Una mostra a cielo aperto con il Bigio?
l passato non lo si può cancellare. Questo non significa che si debba rimanere prigionieri del carico di simboli conferitigli dai contemporanei. Basta storicizzarlo: reinserirlo cioè nel suo contesto e nel suo tempo. Ogni atto, gesto, impresa acquista allora un significato diverso da quello attribuito dai suoi autori
Il tormentato percorso del Bigio verso una destinazione pubblica, dopo la lunga sosta in un magazzino comunale, sembra finalmente avviato a conclusione. A quanto si capisce, avverrà in due tempi. Dapprima sarà esposto in una sede, ancora da individuare, comunque non marchiata dal Ventennio. In seguito, tornerà in Piazza Vittoria. La sofferta procedura seguita, unita alla tormentata elaborazione della scelta definitiva costata più di un decennio di tergiversazioni e di rinvii, ben evidenzia l’imbarazzo che ha suscitato nei nostri amministratori il ritorno della statua di Dazzi al posto assegnatole nel 1932, decimo anniversario della Marcia su Roma. Brescia, come la maggior parte delle altre città italiane (Roma più di tutte), è ricca di vestigia architettoniche e di monumenti riconducibili alla dittatura. Ogni regime, a maggior ragione se totalitario, aspira a colpire l’immaginario popolare con la propria potenza realizzatrice e lasciare al contempo imperitura memoria delle sue ambizioni politiche affidandosi alla monumentalizzazione del paesaggio urbano. Il tempo per fortuna si incarica poi di depotenziare la carica simbolica dei luoghi, come delle singole opere, anche di quelle più politicamente connotate, integrandole nel tessuto cittadino. Così è stato anche per Brescia, persino per la fascistissima Piazza Vittoria, valorizzata ora dai bresciani al di là e oltre le sue connotazioni simboliche. Fa eccezione il Bigio. La complessa vicenda della statua (erezione nel nome e per la gloria del regime con l’intitolazione espressamente all’Era fascista, rimozione a fine guerra in spregio della dittatura appena abbattuta) ha caricato il manufatto di un richiamo così imbarazzante che a molti la sua ricollocazione sull’originario piedistallo suona come uno sdoganamento di un’idea avversa alla democrazia che a Brescia anche in epoca repubblicana ha inferto con la strage di Piazza della Loggia ferite e lutti pesantissimi. Come superare l’impasse? C’è un modo, a nostro avviso, utile a depotenziare, e in prospettiva anche ad annullare, la carica divisiva dell’operazione. Il passato non lo si può cancellare. Questo non significa che si debba rimanere prigionieri del carico di simboli conferitigli dai contemporanei.

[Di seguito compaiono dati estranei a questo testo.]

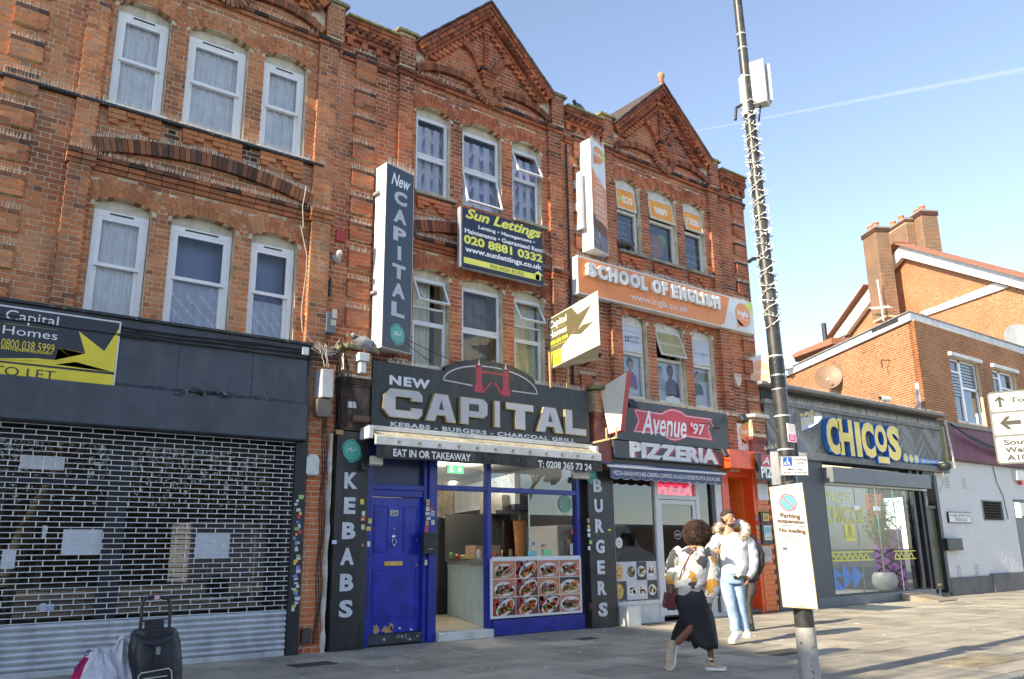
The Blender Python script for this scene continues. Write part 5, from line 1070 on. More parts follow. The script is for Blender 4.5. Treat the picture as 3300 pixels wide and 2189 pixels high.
# awning
YA = -.50; AW = empty('awning', (8, -.3, 2.9), 'rolled-in awning with black valance reading EAT IN OR TAKEAWAY', 'awning')
a0, zz0 = F(*q('c6', 375, 180), YA); b0, _ = F(*q('c6', 1655, 290), YA); _, zz1 = F(*q('c6', 375, 232), YA); _, zz2 = F(*q('c6', 377, 307), YA); cx0, cz0 = F(*q('c6', 332, 130), -.25)
AWM = mat('white_awning_metal', (.66,.65,.60), .4, var=.1, dirt=.4, dirtcol=(.35,.28,.18))
MB().plan([(a0-.02, -.2), (b0+.02, -.2), (b0+.02, -.27), (a0-.02, -.27)], cz0-.05, cz0+.02).build('head_rail', AWM, AW, bevel=.006)
MB().slab([(a0, -.22, cz0-.04), (b0, -.22, cz0-.04), (b0, YA+.01, zz0+.0), (a0, YA+.01, zz0+.0)], (0, 0, -.012)).build('rolled_cloth', mat('grubby_awning_cloth', (.40,.36,.26), .9, var=.4, scale=15, dirt=.7), AW)
fb = MB().box(a0, b0, YA, YA+.05, zz1, zz0).build('front_bar', AWM, AW, bevel=.008)
n = 60; vb = MB()
for i in range(n):
 u0, u1 = a0+.01+(b0-a0-.02)*i/n, a0+.01+(b0-a0-.02)*(i+1)/n; yy = lambda u: YA+.012+.008*math.sin(u*9)
 vb.add([(u0, yy(u0)-.012, zz1), (u1, yy(u1)-.012, zz1), (u1, yy(u1)-.02, zz2+.008*math.sin(u1*5)), (u0, yy(u0)-.02, zz2+.008*math.sin(u0*5))], [(0, 3, 2, 1)])
vb.build('valance', mat('black_valance_cloth', (.022,.022,.023), .75, var=.35, scale=5, dirt=.5, dirtcol=(.11,.10,.085)), AW)
A = facade_art(YA-.020); xa, za = F(*q('c6', 467, 302), YA); xb, zb = F(*q('c6', 908, 290), YA); A.text('EAT IN OR TAKEAWAY', xa, za, xb, zb, (.72,.72,.72), .03)
xa, za = F(*q('c6', 1290, 365), YA); xb, zb = F(*q('c6', 1593, 345), YA); A.text('T: 0208 365 73 24', xa, za, xb, zb, (.72,.72,.72), .03)
xa, za = F(*q('c6', 980, 328), YA); xb, zb = F(*q('c6', 1215, 312), YA); A.text('SINCE 1987', xa, za, xb, zb, (.05,.05,.052), .03)
A.build('lettering', PRINTM, AW); A = facade_art(YA-.001); CM = (.40,.33,.18)
for k in range(12):
 x = a0+.38+k*(b0-a0-.6)/11; z = (zz0+zz1)/2-.01; s_ = .055
 A.ell(x, z, s_*.55, s_*.3, CM, n=10); A.ell(x-.1*s_, z+.35*s_, s_*.18, s_*.25, CM, n=8); A.line([(x+.5*s_, z), (x+.75*s_, z+.55*s_), (x+.95*s_, z+.5*s_)], .16*s_, CM)
 for d_ in (-.4, -.2, .25, .42): A.line([(x+d_*s_, z), (x+d_*s_, z-.85*s_)], .1*s_, CM)
A.build('camel_print', PRINTM, AW)
for xx in (a0-.03, b0-.02): MB().box(xx-.05, xx+.03, -.42, -.12, cz0-.20, cz0-.02).build('end_bracket', AWM, AW, bevel=.01)
for k, (u0, v0, u1, v1) in enumerate(((340, 345, 412, 300), (1502, 422, 1585, 388))):
 x0_, z0_, x1_, z1_ = BX('c6', u0, v0, u1, v1, -.40); t = empty('flood_light', (x0_, -.35, z0_), 'small pale flood light under the %s end of the kebab awning' % ('left' if k == 0 else 'right'), 'flood light')
 MB().slab([(x0_, -.42, z0_), (x1_, -.42, z0_), (x1_+.03, -.36, z1_), (x0_+.03, -.36, z1_)], (0, .05, -.02)).build('lamp_face', mat('cream_lens', (.62,.58,.46), .4), t, bevel=.006)
 MB().lathe(((x0_+x1_)/2-.1, -.20, z0_-.08), [(.045, 0), (.055, .04), (.03, .10)], 12).build('sensor', BLACKM, t, smooth=True)
# fridge, fryer baskets and clutter that fill the kebab shop
rr = random.Random(31)
tag(MB().box(9.2, 10.1, 3.2, 3.9, .12, 2.0).build('drinks_fridge', mat('dark_fridge', (.03,.03,.035), .2), bevel=.02), 'tall dark drinks fridge at the back of the kebab shop', 'fridge')
for k in range(14):
 cx, cy = 8.25+.115*k, .95+.35*(k % 3); h = rr.uniform(.07, .20); tag(MB().lathe((cx, cy, 1.19), [(.04, 0), (.045, h*.8), (.03, h)], 10).build('food_tub', mat('tub_%d' % (k % 5), [(.5,.4,.1), (.4,.06,.03), (.10,.25,.06), (.5,.5,.48), (.35,.22,.12)][k % 5], .4), smooth=True), 'small food tub on the steel counter inside the kebab window', 'tub', 'food tubs on the kebab shop counter')
for k in range(9): tag(MB().box(7.5+.2*k, 7.64+.2*k, 4.45, 4.58, 1.45+.12*(k % 2), 1.72+.2*(k % 3)).build('wall_utensil', mat('utensil_%d' % (k % 3), [(.05,.05,.05), (.35,.34,.3), (.25,.08,.04)][k % 3], .4)), 'utensil or packet hanging on the back wall of the kebab shop', 'utensil', 'utensils on the kebab shop back wall')
# == boards and signs on the upper walls
def sgn(name, label, loc, cat='sign'): return empty(name, loc, label, cat)
# vertical Capital box sign, turned a little from the wall
def vertical_sign(name, label, fl, frt, zb, zt, mside, mface):
 (ax_, ay_), (bx_, by_) = fl, frt
 t = sgn(name, label, (ax_, ay_, zb)); MB().plan([(ax_-.02, -.04), (ax_, ay_), (bx_, by_), (bx_+.02, -.04)], zb, zt).build('case', mside, t, bevel=.006)
 U = Vector((bx_-ax_, by_-ay_, 0)); A = Art((ax_, ay_, zb), U, (0, 0, 1), (U.y, -U.x, 0)); return t, A, U.length, zt-zb
WSIDE = mat('white_sign_side', (.72,.70,.66), .5, var=.05, dirt=.15, dirtcol=(.45,.38,.28))
ta = F(*q('c2', 540, 1125), -.36); tb = F(*q('c4', 500, 1115), -.36); tr = F(*q('c4', 688, 1190), -.20)
VS, A, L, H = vertical_sign('vertical_sign', 'tall narrow box sign reading New CAPITAL downwards with halal disc', (ta[0]-.03, -.36), (tr[0]+.02, -.20), tb[1], ta[1], WSIDE, BLK2)
A.rect(.012, .012, L-.012, H-.012, (.035,.05,.075)); A.up(); A.text('New', L*.18, H-.34, L*.86, H-.12, (.78,.78,.80), .02, .35)
for k, ch in enumerate('CAPITAL'):
 z = H-.41-k*.315; xw = .145 if ch != 'I' else .04; A.text(ch, L*.52-xw, z-.235, L*.52+xw, z, (.50,.50,.54), .05)
A.up(); halal(A, L*.52, .26, .15); A.build('lettering', PRINT, VS); s_ = MB(); spikes(s_, (ta[0], -.34, ta[1]), (tr[0]+.03, -.2, ta[1]), 20, .15); s_.build('bird_spikes', SPIKE, VS, kind='stuff')
MB().box(ta[0]-.1, ta[0]-.04, -.2, 0, tb[1]+.9, tb[1]+.94).box(ta[0]-.1, ta[0]-.04, -.2, 0, ta[1]-.5, ta[1]-.46).build('bracket', GBOX, VS)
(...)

Basta storicizzarlo: reinserirlo cioè nel suo contesto e nel suo tempo. Ogni atto, gesto, impresa acquista allora un significato diverso da quello attribuito dai suoi autori. Il fascismo uscirebbe dalla sua retorica per acquisire nella coscienza dei democratici il valore di un’esperienza vissuta nel nome della soppressione di ogni libertà, della persecuzione degli oppositori, di un nazionalismo guerrafondaio che ha finito per procurare al suo Paese, altro che il promesso Impero, bensì un pesante carico di lutti e distruzioni e infine una bruciante sconfitta. Come fare? Per non correre il rischio di far passare il reintegro del Bigio sul suo piedistallo come la riparazione di un torto subìto dalla parte politica che lo volle ergere a gloria imperitura del fascismo, si potrebbe illuminare la storia di quei tempi con una rivisitazione della città che illustri i caratteri, le gesta, gli esiti della dittatura. Per esempio con una mostra a cielo aperto, che accompagni per mano i bresciani a scoprire gli altri, tanti luoghi che del fascismo tramandano un messaggio ben diverso da quello voluto allora dai suoi fautori e oggi dai suoi epigoni. Mettere cioè in risalto la sua azione illiberale, la repressione attuata, l’autoritarismo che lo ispirava, le violenze consumate. In pieno centro, a pochi passi da Piazza Vittoria sono rintracciabili, ad esempio, eloquenti testimonianze non solo delle sue imprese fauste ma anche di quelle nefaste, come il luogo in cui si infliggevano le torture ai partigiani (alcune foto sono visibili in questi giorni alla mostra “Brescia sotto le bombe”) o la sede dei servizi segreti della Rsi in cui si concertavano manovre contro “i ribelli”. Il Bigio resterebbe, sì, simbolo dell’Era fascista, ma l’Era fascista acquisterebbe un senso ben diverso, ossia di un progetto totalitario, con gli esiti che tutti conosciamo.